Heeding dire warnings of possible aviation issues from major airline executives, AT&T and Verizon will delay new 5G wireless service near some airports.

WASHINGTON (CN) — AT&T and Verizon agreed to delay the rollout of a new 5G wireless service near some airports following severe warnings by top airline executives, a move President Joe Biden applauded on Tuesday. 

“I want to thank Verizon and AT&T for agreeing to delay 5G deployment around key airports and to continue working with the Department of Transportation on safe 5G deployment at this limited set of locations,” Biden said in a statement. 

Nearly a dozen airline executives—including the chief executives of American, Delta, Southwest and United—clashed with the wireless providers earlier this week over plans to launch new 5G service near certain airports and runways.

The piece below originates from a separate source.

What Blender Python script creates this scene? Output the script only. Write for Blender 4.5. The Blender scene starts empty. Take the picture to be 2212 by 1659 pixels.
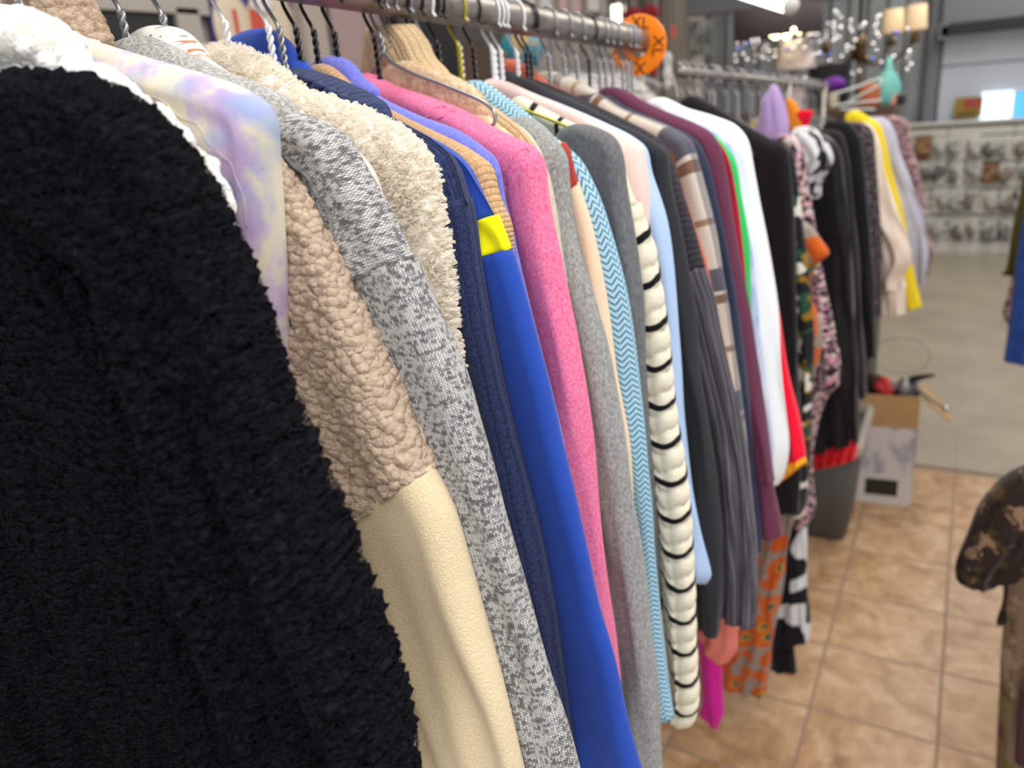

The CEOs said that thousands of flights would be grounded or delayed if 5G transmitters were switched on as planned on Wednesday.

“Unless our major hubs are cleared to fly, the vast majority of the traveling and shipping public will essentially be grounded,” the executives said in a letter to federal officials Monday prior to the agreement. “This means that on a day like yesterday, more than 1,100 flights and 100,000 passengers would be subjected to cancellations, diversions or delays.” 

Biden said Tuesday’s agreement to temporarily cease the 5G rollout in some areas “will avoid potentially devastating disruptions to passenger travel, cargo operations, and our economic recovery, while allowing more than 90% of wireless tower deployment to occur as scheduled.”

To measure altitude, most airplanes transmit a radio frequency signal from the aircraft down to the ground and receive the reflected signal back. The height of the flight is determined by the time it takes these signals to return to the aircraft’s radar. 

The new high-speed 5G wireless service relies on radio frequencies that are very similar, leading to concerns that nearby transmitters could interfere with aircraft electronics. 

A report provided last year to the Federal Communications Commission by an aviation guidance organization, RTCA, said a failure to mitigate the release of C-Band 5G in certain locations could cause flights to suffer “catastrophic failures.”

The wireless providers, however, contend that their equipment is safe and will not interfere with aircraft altitude meters. 

Verizon and AT&T reached an agreement earlier this month with the Federal Aviation Administration to pause the 5G release for two more weeks and limit the power of 5G transmitters close to airports. 

Secretary of Transportation Pete Buttigieg wrote a letter on Jan. 3 to AT&T CEO John Stankey and Verizon CEO Hans Vestberg, thanking them for holding off on the release. 

“Your voluntary agreement both to delay initial deployment by two weeks, and to subsequently adopt some additional mitigations, will give us additional time and space to reduce the impacts to commercial flights,” Buttigieg said.

The companies plan to move forward with a scaled-back rollout of the new C-Band 5G on Wednesday. 

“My team has been engaging non-stop with the wireless carriers, airlines, and aviation equipment manufacturers to chart a path forward for 5G deployment and aviation to safely co-exist,” Biden said on Tuesday, “and, at my direction, they will continue to do so until we close the remaining gap and reach a permanent, workable solution around these key airports."